Image credit: Photo: Abidemi Babatunde Babalola

Chemical analysis of artefacts discovered in Nigeria has provided the first evidence that glassmaking technology was being used in sub-Saharan Africa centuries before the arrival of Europeans.

Anthropologist Abidemi Babatunde Babalola, a recent PhD graduate from Rice who is lead author of a paper on the work scheduled for publication in the Journal of Archaeological Science, came across evidence of early glassmaking during archaeological excavations at Igbo Olokun, located on the northern periphery of Ile-Ife in south-western Nigeria. He recovered more than 12,000 glass beads and several kilograms of glass-working debris.

"This area has been recognised as a glass-working workshop for more than a century," Babalola explained. "The glass-encrusted containers and beads that have been uncovered there were viewed for many years as evidence that imported glass was remelted and reworked."

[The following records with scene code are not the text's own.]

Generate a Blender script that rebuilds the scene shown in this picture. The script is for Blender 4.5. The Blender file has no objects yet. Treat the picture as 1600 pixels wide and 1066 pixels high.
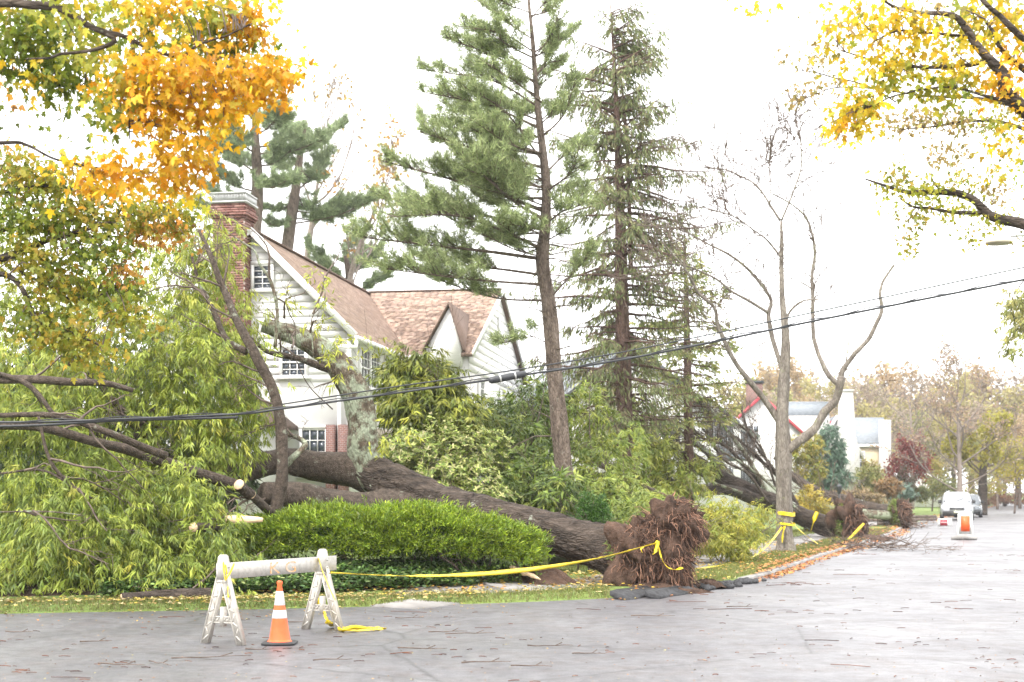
import bpy, math, random
import numpy as np
from mathutils import Vector, Matrix

# ------------------------------------------------------------------ camera, world, sun, exposure
scene = bpy.context.scene
COL = scene.collection
EYE, FPX, HOR = 1.7, 50.0 / 36.0 * 1600.0, 770.0
cam_d = bpy.data.cameras.new('camera')
cam_d.lens = 50; cam_d.sensor_width = 36
cam_d.shift_y = (HOR - 533.0) / 1600.0
cam_d.clip_start = 0.1; cam_d.clip_end = 2000
cam_d.dof.use_dof = True; cam_d.dof.focus_distance = 20.5; cam_d.dof.aperture_fstop = 2.4
cam = bpy.data.objects.new('camera', cam_d); COL.objects.link(cam)
cam.location = (0, 0, EYE); cam.rotation_euler = (math.radians(90), 0, 0)
scene.camera = cam

SUN_EL, SUN_AZ = 52.0, 215.0      # degrees; azimuth clockwise from +Y, light from behind-left of the camera
world = bpy.data.worlds.new('World'); scene.world = world; world.use_nodes = True
wn = world.node_tree.nodes; wl = world.node_tree.links
bg = wn['Background']
sky = wn.new('ShaderNodeTexSky'); sky.sky_type = 'NISHITA'; sky.sun_disc = False
sky.sun_elevation = math.radians(SUN_EL); sky.sun_rotation = math.radians(SUN_AZ)
sky.air_density = 1.0; sky.dust_density = 4.0; sky.ozone_density = 1.0
hs = wn.new('ShaderNodeHueSaturation'); hs.inputs['Saturation'].default_value = 0.12
wl.new(sky.outputs[0], hs.inputs['Color'])
mx = wn.new('ShaderNodeMix'); mx.data_type = 'RGBA'; mx.inputs[0].default_value = 0.8   # the even cloud deck
wl.new(hs.outputs[0], mx.inputs[6]); mx.inputs[7].default_value = (9.8, 9.8, 9.85, 1)
wl.new(mx.outputs[2], bg.inputs['Color']); bg.inputs['Strength'].default_value = 0.15
sun_d = bpy.data.lights.new('sun', 'SUN'); sun_d.energy = 1.5; sun_d.angle = math.radians(10); sun_d.color = (1, 0.96, 0.9)
sun = bpy.data.objects.new('sun', sun_d); COL.objects.link(sun)
_a, _e = math.radians(SUN_AZ), math.radians(SUN_EL)
_dir = Vector((math.sin(_a) * math.cos(_e), math.cos(_a) * math.cos(_e), math.sin(_e)))
sun.rotation_euler = _dir.to_track_quat('Z', 'Y').to_euler()
scene.view_settings.view_transform = 'Standard'; scene.view_settings.look = 'None'
scene.view_settings.exposure = 1.45; scene.view_settings.gamma = 1.0
scene.view_settings.use_curve_mapping = False
scene.cycles.max_bounces = 6; scene.cycles.diffuse_bounces = 2; scene.cycles.glossy_bounces = 2
scene.cycles.transmission_bounces = 4; scene.cycles.transparent_max_bounces = 4

# ------------------------------------------------------------------ helpers
def P(px, py, d):
    """a point seen at that pixel of the photograph, d metres ahead of the camera"""
    return np.array([(px - 800.0) / FPX * d, d, EYE + (HOR - py) / FPX * d])
def PX(px, d): return (px - 800.0) / FPX * d
def unit(v):
    v = np.asarray(v, float); n = np.linalg.norm(v, axis=-1, keepdims=True); return v / np.maximum(n, 1e-9)
def sstep(a, b, x):
    t = np.clip((np.asarray(x, float) - a) / (b - a), 0, 1); return t * t * (3 - 2 * t)
def cr(pts, n):
    """smooth resample of a polyline (any number of columns)"""
    p = np.asarray(pts, float); m = len(p)
    if m == 2:
        t = np.linspace(0, 1, n)[:, None]; return p[0] * (1 - t) + p[1] * t
    q = np.vstack([2 * p[0] - p[1], p, 2 * p[-1] - p[-2]])
    seg = np.linalg.norm(np.diff(p[:, :min(3, p.shape[1])], axis=0), axis=1); cum = np.r_[0, np.cumsum(seg)]
    t = np.linspace(0, cum[-1], n); i = np.clip(np.searchsorted(cum, t, 'right') - 1, 0, m - 2)
    u = ((t - cum[i]) / np.maximum(seg[i], 1e-9))[:, None]
    a, b, c, d = q[i], q[i + 1], q[i + 2], q[i + 3]
    return 0.5 * (2 * b + (c - a) * u + (2 * a - 5 * b + 4 * c - d) * u ** 2 + (3 * b - a - 3 * c + d) * u ** 3)

class MB:
    """collects faces; build() links them as one mesh object"""
    def __init__(s): s.v = []; s.f = []; s.c = []; s.n = 0; s.has = False
    def add(s, V, F, col=None):
        V = np.asarray(V, float).reshape(-1, 3)
        s.v.append(V)
        if isinstance(F, np.ndarray): s.f.append(F + s.n)
        else:
            for f in F: s.f.append(np.array([f]) + s.n)
        if col is not None:
            s.has = True; c = np.broadcast_to(np.asarray(col, float), (len(V), 3))
        else: c = np.ones((len(V), 3))
        s.c.append(c); s.n += len(V); return s
    def mesh(s, name, m=None, smooth=False, org=(0, 0, 0)):
        me = bpy.data.meshes.new(name)
        V = np.concatenate(s.v) - np.asarray(org, float)
        me.vertices.add(len(V)); me.vertices.foreach_set('co', V.ravel().astype(np.float32))
        L = np.concatenate([f.ravel() for f in s.f]).astype(np.int32)
        cnt = np.concatenate([np.full(len(f), f.shape[1]) for f in s.f]).astype(np.int32)
        me.loops.add(len(L)); me.loops.foreach_set('vertex_index', L)
        me.polygons.add(len(cnt)); st = np.r_[0, np.cumsum(cnt)[:-1]].astype(np.int32)
        me.polygons.foreach_set('loop_start', st)
        if smooth: me.polygons.foreach_set('use_smooth', np.ones(len(cnt), bool))
        if s.has:
            C = np.concatenate(s.c); at = me.color_attributes.new('Col', 'FLOAT_COLOR', 'POINT')
            at.data.foreach_set('color', np.c_[C, np.ones(len(C))].ravel().astype(np.float32))
        me.update(calc_edges=True); me.validate()
        if m is not None: me.materials.append(m)
        return me
    def build(s, name, m, parent=None, smooth=False, **kw):
        org = ORG.get(parent.name, (0, 0, 0)) if parent is not None else (0, 0, 0)
        if parent is None and kw.get('base') is not None: org = kw['base']
        o = bpy.data.objects.new(name, s.mesh(name, m, smooth, org)); COL.objects.link(o)
        if parent is not None: o.parent = parent
        else: o.location = tuple(org)
        ORG[o.name] = org
        return tag(o, kw.get('label'), kw.get('cat'), kw.get('group'), kw.get('kind'))
    # shapes
    def box(s, x0, x1, y0, y1, z0, z1, T=None, col=None):
        V = np.array([[x, y, z] for z in (z0, z1) for y in (y0, y1) for x in (x0, x1)], float)
        if T is not None: V = T(V)
        return s.add(V, np.array([[0, 2, 3, 1], [4, 5, 7, 6], [0, 1, 5, 4], [1, 3, 7, 5], [3, 2, 6, 7], [2, 0, 4, 6]]), col)
    def prism(s, poly, d0, d1, T=None, col=None):
        """poly in (a,c) extruded along b from d0 to d1: points (a,b,c)"""
        n = len(poly)
        V = np.array([[a, d0, c] for a, c in poly] + [[a, d1, c] for a, c in poly], float)
        if T is not None: V = T(V)
        s.add(V, [tuple(range(n)), tuple(range(2 * n - 1, n - 1, -1))] + [(i, (i + 1) % n + 0, (i + 1) % n + n, i + n)[::-1] for i in range(n)], col)
        return s
    def tube(s, pts, rad, sides=6, rough=0.0, rng=None, cap=True, col=None):
        p = np.asarray(pts, float); n = len(p); r = np.broadcast_to(np.asarray(rad, float), (n,)).copy()
        t = unit(np.gradient(p, axis=0))
        up = np.array([0, 0, 1.0]) if abs(t[0][2]) < 0.9 else np.array([1.0, 0, 0])
        a = unit(np.cross(t[0], up)); A = np.zeros((n, 3)); A[0] = a
        for i in range(1, n):
            a = a - t[i] * np.dot(a, t[i]); a = a / max(np.linalg.norm(a), 1e-9); A[i] = a
        B = np.cross(t, A)
        th = np.linspace(0, 2 * np.pi, sides, endpoint=False)
        R = np.repeat(r[:, None], sides, 1)
        if rough and rng is not None:
            N = rng.normal(0, 1, (n, sides))
            for k in range(5): N[1:-1] = (N[:-2] + 1.5 * N[1:-1] + N[2:]) / 3.0
            N = N * 1.6 + .35 * rng.normal(0, 1, (n, sides)); N -= N.mean()
            R = R * (1 + rough * N)
        V = p[:, None] + R[..., None] * (np.cos(th)[None, :, None] * A[:, None] + np.sin(th)[None, :, None] * B[:, None])
        i = np.arange(n - 1)[:, None] * sides; j = np.arange(sides)[None]; k = (j + 1) % sides
        F = np.stack([i + j, i + k, i + sides + k, i + sides + j], -1).reshape(-1, 4)
        base = s.n; s.add(V.reshape(-1, 3), F, col)
        if cap and sides > 2:
            s.f.append(np.array([list(range(sides))[::-1]]) + base); s.f.append(np.array([list(range((n - 1) * sides, n * sides))]) + base)
        return s

ORG = {}
def tag(o, label=None, cat=None, group=None, kind=None):
    if label: o['label'] = label
    if cat: o['category'] = cat
    if group: o['group'] = group
    if kind: o['kind'] = kind
    return o
def thing(name, loc, label, cat, group=None):
    o = bpy.data.objects.new(name, None); COL.objects.link(o); o.location = tuple(loc); o.empty_display_size = 0.2
    ORG[o.name] = np.array(loc, float); return tag(o, label, cat, group)
def piece(name, me, parent, M, **kw):
    """one object of shared mesh data placed by world matrix M under a parent that is only translated"""
    o = bpy.data.objects.new(name, me); COL.objects.link(o); o.parent = parent
    o.matrix_local = Matrix.Translation(-Vector(ORG[parent.name])) @ M
    ORG[o.name] = ORG[parent.name]; return tag(o, **kw)
def mat_from(x, y, z, p, s=(1, 1, 1)):
    return Matrix(((x[0] * s[0], y[0] * s[1], z[0] * s[2], p[0]), (x[1] * s[0], y[1] * s[1], z[1] * s[2], p[1]), (x[2] * s[0], y[2] * s[1], z[2] * s[2], p[2]), (0, 0, 0, 1)))

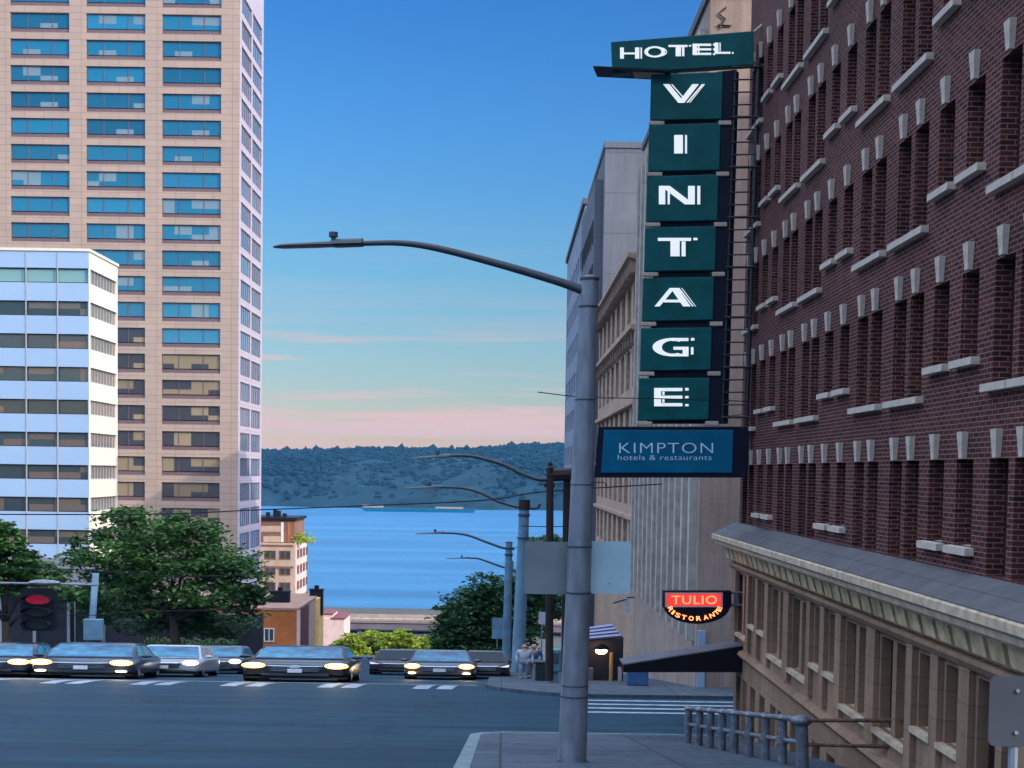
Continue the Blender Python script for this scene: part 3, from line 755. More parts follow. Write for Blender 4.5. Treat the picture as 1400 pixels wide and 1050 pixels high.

That idea was challenged 10 years ago, when analysis of glass beads attributed to Ile-Ife showed some had a chemical composition very different from that of known glass production areas. Researchers raised the possibility of local production in Ife, although direct evidence for glassmaking and its chronology was lacking. "The Igbo Olokun excavations have provided that evidence," Babalola said.

Tests on 52 beads carried out by researchers from Rice University, University College London and the Field Museum revealed that none matched the chemical composition of any other known glass-production area in the Old World, including Egypt, the eastern Mediterranean, the Middle East and Asia.

A high-lime, high-alumina (HLHA) composition reflects local geology and raw materials and provides evidence that glass production at Igbo Olokun dates to the 11th through 15th centuries AD. This was well before the arrival of Europeans along the coast of West Africa, a discovery the team claim is a "new chapter in the history of glass technology."

Babalola says the presence of the HLHA glass at other important early West African sites suggests it was widely traded. He hopes the research will cast more light on the innovation and development of glass in early sub-Saharan Africa and how the regional dynamics in glass production connect with the global phenomenon of glass invention and exchange. He also hopes his work will help researchers understand its impact on the social, political and economic fabrics of the African societies.